FORT EDWARD, N.Y. (NEWS10) – On Monday night, the ongoing swell of opposition to the merger study between Fort Edward and South Glens Falls school districts reached a new level.
At a meeting of the Fort Edward school board, village resident Chris Boucher came to the podium with some choice words, and 61 pages of names.
“Drive around the streets of Fort Edward and acknowledge the signs,” said Boucher. “The signs that read, ‘We support Fort Edward school.'”
Boucher presented that support on Monday in the form of 726 signatures, each one from a village resident opposing the plan to annex Fort Edward Union Free School District into South Glens Falls Central School District.
The plan would see the current Fort Edward school building continue use for elementary- and middle-school education, with students then transitioned to enrollment at South High.
At the meeting, which can be found in full online, Boucher recounted presenting a previous petition to the board in July. That petition, which had been created digitally, featured over 500 names, including Fort Edward alumni and other supporters.
“(School board President Thomas Roche’s) exact words were ‘Bring us something from the village residents and that will actually mean something,'” Boucher said at the meeting. Well, here’s your information. 61 pages of information.”
The petition was provided to a News 10 ABC reporter by Boucher on Wednesday, along with a statement focusing in large part on the difference between the petition’s numbers and some others.
“The Board began the process in response to 265 survey responses that requested more information. There were 1400 surveys sent out,” Boucher said. “With this petition, we have given the Board 726 no votes to the annexation and those were just the ones we could get to. This far surpasses any Yes or No vote total at any Fort Edward School election in recent history.”
On Thursday, school board president Thomas Roche spoke to News 10 ABC, and said he appreciated the efforts that Boucher and others went to in getting the petition together.
He emphasized the fact that the current discussions being had around the merger are all leading to the decision of whether to put the matter to a public vote.
“If we don’t put it out to the public, and voters rights to be heard are suppressed, I fear that future budgets may have some difficulty, because people may say ‘Wait a minute here, you didn’t let me vote on this.'”
Roche said that he understands that many community members fear seeing their school community threatens, but worries some may not understand that the issue is ultimately financial.
On Monday night’s meeting, other community members in attendance applauded and cheered as Boucher finished speaking.
He wasn’t the only one there, either. Several residents spoke in the first half hour of the meeting, testifying to the advantages of smaller class sizes, which they see students losing should the merger go through.
One fellow school graduate, Kathleen Hunt, led those in attendance in singing Fort Edward’s school song, in a show of school spirit.
Monday night wasn’t the first time of late that public disagreement with the merger plan has been amplified. Last month’s board meeting saw a crowd of residents take up a similar presence at the board’s monthly meeting.
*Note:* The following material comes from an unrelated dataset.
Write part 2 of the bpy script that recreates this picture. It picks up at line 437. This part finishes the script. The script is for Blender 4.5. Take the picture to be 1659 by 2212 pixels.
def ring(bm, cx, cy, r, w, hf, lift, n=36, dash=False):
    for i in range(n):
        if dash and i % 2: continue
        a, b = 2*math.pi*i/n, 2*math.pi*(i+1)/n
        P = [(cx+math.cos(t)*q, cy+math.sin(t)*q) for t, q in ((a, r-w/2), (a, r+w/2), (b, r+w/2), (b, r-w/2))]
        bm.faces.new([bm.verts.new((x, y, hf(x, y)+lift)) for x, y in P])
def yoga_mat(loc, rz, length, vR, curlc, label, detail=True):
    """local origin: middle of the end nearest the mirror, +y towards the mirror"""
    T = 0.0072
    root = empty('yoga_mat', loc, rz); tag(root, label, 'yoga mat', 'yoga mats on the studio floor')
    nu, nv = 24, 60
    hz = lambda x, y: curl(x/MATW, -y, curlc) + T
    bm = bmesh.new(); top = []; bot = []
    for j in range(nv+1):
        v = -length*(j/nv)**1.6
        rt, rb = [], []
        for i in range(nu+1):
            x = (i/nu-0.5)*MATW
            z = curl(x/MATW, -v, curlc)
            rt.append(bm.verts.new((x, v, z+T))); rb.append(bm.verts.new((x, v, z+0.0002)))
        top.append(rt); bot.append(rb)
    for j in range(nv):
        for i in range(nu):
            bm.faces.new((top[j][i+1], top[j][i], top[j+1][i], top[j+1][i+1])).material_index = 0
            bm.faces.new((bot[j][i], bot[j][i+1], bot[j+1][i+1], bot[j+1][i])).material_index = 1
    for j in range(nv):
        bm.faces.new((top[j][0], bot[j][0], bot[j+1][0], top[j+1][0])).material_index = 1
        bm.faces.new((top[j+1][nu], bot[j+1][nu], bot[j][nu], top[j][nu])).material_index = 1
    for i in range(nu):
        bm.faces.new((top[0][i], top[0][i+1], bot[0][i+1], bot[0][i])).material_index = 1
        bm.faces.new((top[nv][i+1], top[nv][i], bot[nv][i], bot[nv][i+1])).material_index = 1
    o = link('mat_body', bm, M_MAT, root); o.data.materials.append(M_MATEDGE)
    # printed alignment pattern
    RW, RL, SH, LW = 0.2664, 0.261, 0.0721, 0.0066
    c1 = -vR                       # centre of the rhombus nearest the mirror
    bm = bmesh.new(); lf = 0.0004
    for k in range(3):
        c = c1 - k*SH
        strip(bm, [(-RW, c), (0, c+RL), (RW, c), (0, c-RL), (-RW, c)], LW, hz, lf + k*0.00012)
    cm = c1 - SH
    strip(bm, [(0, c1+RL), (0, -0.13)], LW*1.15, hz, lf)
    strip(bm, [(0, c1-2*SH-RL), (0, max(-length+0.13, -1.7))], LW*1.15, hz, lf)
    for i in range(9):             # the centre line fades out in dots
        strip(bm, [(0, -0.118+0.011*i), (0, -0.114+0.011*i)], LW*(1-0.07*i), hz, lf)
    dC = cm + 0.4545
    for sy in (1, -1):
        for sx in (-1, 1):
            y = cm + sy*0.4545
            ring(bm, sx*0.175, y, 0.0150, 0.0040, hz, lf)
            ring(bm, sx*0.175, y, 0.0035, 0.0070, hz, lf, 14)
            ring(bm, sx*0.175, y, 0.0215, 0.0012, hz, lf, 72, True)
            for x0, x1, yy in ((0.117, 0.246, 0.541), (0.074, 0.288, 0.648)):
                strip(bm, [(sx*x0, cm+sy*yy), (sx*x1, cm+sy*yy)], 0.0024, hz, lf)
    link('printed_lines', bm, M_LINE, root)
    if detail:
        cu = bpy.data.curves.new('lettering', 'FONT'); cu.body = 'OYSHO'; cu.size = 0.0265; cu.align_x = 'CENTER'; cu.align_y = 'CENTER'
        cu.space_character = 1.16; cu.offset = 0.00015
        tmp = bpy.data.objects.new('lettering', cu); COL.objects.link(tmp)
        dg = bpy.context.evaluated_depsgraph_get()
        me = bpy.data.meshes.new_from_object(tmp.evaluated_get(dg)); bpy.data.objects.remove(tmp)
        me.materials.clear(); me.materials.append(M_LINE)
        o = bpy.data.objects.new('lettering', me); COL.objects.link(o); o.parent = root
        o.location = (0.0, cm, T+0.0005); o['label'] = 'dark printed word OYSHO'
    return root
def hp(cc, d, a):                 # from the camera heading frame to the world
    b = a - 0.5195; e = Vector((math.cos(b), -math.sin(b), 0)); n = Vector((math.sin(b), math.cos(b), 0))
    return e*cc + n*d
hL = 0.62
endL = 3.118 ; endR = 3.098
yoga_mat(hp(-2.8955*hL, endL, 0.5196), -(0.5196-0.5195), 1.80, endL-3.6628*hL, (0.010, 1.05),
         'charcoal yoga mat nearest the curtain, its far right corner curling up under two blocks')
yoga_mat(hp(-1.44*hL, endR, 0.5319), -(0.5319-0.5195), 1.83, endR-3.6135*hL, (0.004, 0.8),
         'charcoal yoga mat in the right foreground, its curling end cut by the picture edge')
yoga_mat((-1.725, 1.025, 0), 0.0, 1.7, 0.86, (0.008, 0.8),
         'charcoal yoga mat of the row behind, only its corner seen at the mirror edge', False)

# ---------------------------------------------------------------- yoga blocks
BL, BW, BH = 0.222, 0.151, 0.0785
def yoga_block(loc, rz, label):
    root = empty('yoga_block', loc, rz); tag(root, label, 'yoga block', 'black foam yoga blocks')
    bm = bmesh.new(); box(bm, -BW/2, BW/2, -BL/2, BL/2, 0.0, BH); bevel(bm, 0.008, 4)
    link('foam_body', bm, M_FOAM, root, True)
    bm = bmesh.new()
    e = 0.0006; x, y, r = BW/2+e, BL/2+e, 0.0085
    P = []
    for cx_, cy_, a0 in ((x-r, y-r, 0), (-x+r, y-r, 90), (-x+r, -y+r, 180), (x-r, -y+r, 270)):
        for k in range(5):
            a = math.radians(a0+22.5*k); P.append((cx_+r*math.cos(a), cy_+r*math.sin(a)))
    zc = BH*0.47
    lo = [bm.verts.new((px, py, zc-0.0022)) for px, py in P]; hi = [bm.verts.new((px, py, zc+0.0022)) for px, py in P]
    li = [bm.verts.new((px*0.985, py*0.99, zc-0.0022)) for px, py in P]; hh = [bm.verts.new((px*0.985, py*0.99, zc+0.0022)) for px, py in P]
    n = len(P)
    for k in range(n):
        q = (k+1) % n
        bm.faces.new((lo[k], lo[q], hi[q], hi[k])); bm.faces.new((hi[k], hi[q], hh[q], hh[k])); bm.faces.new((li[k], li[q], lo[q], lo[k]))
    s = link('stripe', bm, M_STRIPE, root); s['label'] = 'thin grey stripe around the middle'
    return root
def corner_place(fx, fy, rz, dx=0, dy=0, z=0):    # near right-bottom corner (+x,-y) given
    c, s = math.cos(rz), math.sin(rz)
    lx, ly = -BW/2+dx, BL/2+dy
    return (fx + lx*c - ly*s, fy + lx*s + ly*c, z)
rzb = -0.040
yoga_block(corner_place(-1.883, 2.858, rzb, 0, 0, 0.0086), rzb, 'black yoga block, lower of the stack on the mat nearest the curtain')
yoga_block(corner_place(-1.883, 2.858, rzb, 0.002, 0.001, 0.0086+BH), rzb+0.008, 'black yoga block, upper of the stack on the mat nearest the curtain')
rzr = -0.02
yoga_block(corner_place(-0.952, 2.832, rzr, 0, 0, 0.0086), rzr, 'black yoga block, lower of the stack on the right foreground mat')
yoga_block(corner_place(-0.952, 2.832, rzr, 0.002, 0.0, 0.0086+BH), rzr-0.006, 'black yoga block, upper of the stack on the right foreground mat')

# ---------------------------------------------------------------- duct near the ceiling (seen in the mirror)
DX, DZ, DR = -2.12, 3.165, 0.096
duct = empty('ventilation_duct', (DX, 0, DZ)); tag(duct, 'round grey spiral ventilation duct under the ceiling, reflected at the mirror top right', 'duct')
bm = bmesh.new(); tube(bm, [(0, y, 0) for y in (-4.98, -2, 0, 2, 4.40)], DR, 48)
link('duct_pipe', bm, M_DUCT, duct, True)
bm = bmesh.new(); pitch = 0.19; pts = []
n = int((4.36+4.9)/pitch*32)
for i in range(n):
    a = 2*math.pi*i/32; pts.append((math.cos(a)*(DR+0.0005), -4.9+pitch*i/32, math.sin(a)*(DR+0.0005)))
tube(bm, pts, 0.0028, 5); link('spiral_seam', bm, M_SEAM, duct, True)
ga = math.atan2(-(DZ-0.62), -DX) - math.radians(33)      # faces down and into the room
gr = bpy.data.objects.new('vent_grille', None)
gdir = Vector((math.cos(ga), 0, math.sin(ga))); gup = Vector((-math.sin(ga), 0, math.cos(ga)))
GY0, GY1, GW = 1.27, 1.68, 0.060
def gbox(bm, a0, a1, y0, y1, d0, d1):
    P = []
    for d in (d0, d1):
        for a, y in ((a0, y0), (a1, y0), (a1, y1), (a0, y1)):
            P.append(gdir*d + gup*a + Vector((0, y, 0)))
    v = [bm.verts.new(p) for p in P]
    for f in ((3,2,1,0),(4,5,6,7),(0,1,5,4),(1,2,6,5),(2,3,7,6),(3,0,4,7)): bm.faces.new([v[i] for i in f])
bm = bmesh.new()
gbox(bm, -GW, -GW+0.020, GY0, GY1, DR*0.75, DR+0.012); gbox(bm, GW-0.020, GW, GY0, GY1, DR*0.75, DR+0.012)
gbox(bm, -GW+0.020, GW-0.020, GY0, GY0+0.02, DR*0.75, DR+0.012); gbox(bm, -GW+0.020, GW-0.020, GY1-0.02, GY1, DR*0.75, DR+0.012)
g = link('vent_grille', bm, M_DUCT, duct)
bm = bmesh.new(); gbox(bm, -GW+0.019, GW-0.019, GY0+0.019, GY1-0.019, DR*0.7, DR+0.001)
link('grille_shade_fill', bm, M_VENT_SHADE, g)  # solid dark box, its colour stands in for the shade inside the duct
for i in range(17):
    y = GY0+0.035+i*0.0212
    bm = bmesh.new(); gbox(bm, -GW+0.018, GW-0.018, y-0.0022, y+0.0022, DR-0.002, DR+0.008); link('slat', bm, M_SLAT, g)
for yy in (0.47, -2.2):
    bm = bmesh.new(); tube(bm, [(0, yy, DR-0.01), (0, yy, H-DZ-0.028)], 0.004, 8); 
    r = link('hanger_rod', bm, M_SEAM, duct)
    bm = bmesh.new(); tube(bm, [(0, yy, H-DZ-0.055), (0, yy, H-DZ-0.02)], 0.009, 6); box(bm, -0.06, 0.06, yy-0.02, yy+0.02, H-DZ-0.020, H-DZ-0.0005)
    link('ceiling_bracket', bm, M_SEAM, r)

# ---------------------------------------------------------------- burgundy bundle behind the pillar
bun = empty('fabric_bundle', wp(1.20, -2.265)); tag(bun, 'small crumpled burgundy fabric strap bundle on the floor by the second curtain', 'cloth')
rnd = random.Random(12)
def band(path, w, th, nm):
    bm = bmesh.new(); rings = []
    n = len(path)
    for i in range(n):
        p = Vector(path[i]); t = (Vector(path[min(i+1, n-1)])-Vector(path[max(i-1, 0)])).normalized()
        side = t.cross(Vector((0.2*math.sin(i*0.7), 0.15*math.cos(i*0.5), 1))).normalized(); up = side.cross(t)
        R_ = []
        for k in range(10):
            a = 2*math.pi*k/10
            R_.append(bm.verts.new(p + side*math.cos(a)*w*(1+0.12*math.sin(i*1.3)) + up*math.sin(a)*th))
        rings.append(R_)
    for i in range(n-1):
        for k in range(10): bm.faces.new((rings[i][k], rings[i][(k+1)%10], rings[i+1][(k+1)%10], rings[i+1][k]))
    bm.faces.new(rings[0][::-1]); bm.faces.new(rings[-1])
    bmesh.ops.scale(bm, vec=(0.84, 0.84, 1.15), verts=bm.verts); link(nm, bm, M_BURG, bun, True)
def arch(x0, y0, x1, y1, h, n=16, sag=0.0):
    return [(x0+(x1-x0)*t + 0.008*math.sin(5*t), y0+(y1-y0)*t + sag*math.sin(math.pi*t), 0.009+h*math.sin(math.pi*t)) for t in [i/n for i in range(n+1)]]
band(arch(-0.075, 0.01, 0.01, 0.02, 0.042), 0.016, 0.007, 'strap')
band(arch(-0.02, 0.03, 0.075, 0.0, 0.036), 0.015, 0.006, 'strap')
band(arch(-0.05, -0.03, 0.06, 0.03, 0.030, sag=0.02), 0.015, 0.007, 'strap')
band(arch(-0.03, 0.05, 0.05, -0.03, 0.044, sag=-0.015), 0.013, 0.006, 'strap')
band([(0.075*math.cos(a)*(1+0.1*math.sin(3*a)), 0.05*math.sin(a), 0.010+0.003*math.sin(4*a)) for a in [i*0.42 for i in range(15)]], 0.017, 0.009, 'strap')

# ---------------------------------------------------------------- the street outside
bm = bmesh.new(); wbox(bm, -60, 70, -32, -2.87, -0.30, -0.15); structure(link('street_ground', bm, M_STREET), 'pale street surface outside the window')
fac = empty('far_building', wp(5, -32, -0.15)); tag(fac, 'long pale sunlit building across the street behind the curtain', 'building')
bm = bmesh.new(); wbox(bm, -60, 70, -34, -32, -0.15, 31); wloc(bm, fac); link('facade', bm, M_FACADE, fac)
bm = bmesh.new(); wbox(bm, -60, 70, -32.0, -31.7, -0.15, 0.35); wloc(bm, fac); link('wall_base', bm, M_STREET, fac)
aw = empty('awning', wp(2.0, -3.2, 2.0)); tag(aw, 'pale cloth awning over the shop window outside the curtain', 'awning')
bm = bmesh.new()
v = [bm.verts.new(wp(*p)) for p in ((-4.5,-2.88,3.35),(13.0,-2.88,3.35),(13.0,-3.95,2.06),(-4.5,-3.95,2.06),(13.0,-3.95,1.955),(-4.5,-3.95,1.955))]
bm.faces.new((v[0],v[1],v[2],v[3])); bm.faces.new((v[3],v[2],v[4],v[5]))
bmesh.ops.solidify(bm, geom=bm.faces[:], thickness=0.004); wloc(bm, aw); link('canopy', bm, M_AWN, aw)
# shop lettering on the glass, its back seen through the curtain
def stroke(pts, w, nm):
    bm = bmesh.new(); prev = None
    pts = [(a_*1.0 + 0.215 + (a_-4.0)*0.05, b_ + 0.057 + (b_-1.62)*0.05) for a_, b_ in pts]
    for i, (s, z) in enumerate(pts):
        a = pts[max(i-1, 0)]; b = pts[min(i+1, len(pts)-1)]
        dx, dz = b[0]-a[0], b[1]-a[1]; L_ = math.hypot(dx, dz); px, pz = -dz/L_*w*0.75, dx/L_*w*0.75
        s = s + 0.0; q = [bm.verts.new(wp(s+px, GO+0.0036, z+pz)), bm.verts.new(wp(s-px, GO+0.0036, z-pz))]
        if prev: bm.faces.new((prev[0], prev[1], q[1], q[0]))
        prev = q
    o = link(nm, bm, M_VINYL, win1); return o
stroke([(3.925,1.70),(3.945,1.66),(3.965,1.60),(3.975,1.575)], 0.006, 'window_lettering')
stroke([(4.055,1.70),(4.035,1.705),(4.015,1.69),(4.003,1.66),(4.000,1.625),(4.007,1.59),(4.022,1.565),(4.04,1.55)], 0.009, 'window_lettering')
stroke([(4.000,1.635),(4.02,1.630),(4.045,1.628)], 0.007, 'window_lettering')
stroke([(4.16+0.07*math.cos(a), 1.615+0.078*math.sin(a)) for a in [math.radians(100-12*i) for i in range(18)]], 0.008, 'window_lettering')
Parents there spoke out against the idea that merging would grant their students more opportunities than the financially beleaguered Fort Edward district can offer. Instead, several parents said, they worried their kids would be lost in the crowd.
The merger was recently approved by the New York State Department of Education, after extensive work put in by both districts.
Fort Edward and South Glens Falls have both seen steady enrollment decline over the last six years. In 2020, the village of Fort Edward rejected two school budgets that would lead to higher taxes, a choice that resulted in a loss of sports programs and some teaching positions.
Part of the merger study has included assurances that almost no staff would be cut should the merger go through.
The merger would also make the newly-unified district eligible for $6 million in new financial aid funds.
On Thursday, Roche said that the future may hold more budgets that shrink and cut programs, if the merger doesn’t happen. Things have financially improved through work with financial programs.
But, in the merger analysis process, the school has seen projections of what the next five years look like should the merger fail.
“I believe we will need a supermajority budget, which means we need 60 percent of our community to come out in support of that budget. And I do worry.”
Sherry Genier, a 20-year district employee, said she worried that the system of community support within Fort Edward would suffer if kids were not kept among their peers, citing times when kids and families had supported each other with everything from transportation to getting new clothes.
Resident Erica Adams told the story of her journey away from Fort Edward, to a larger high school, only to then choose to return to her home district because that was where she wanted her kids to go to school.
“I wanted it to feel like home to them as much as it had to me,” she said.
She recounted how, when her husband, a basketball coach at the school, suddenly passed away, the students on the team created a memorial basketball that now sits on her mantle to this day.
“That’s the way life is supposed to be. Caring for your neighbors, looking out for someone simply because you live in the same village.”
In response to community concerns, Fort Edward and South Glens Falls are holding an informational meeting on Sept. 22. Information on where it will be held is forthcoming on the merger website.
In response to a News 10 request for comment, South Glens Falls Central School District Communications Director Kerry McAvoy-Minor pointed to the Sept. 22 session.
As for the merger votes, the schools will vote on Oct. 6 on whether to send the topic to the public. If they do, Fort Edward residents will at last cast their own votes on Nov. 17.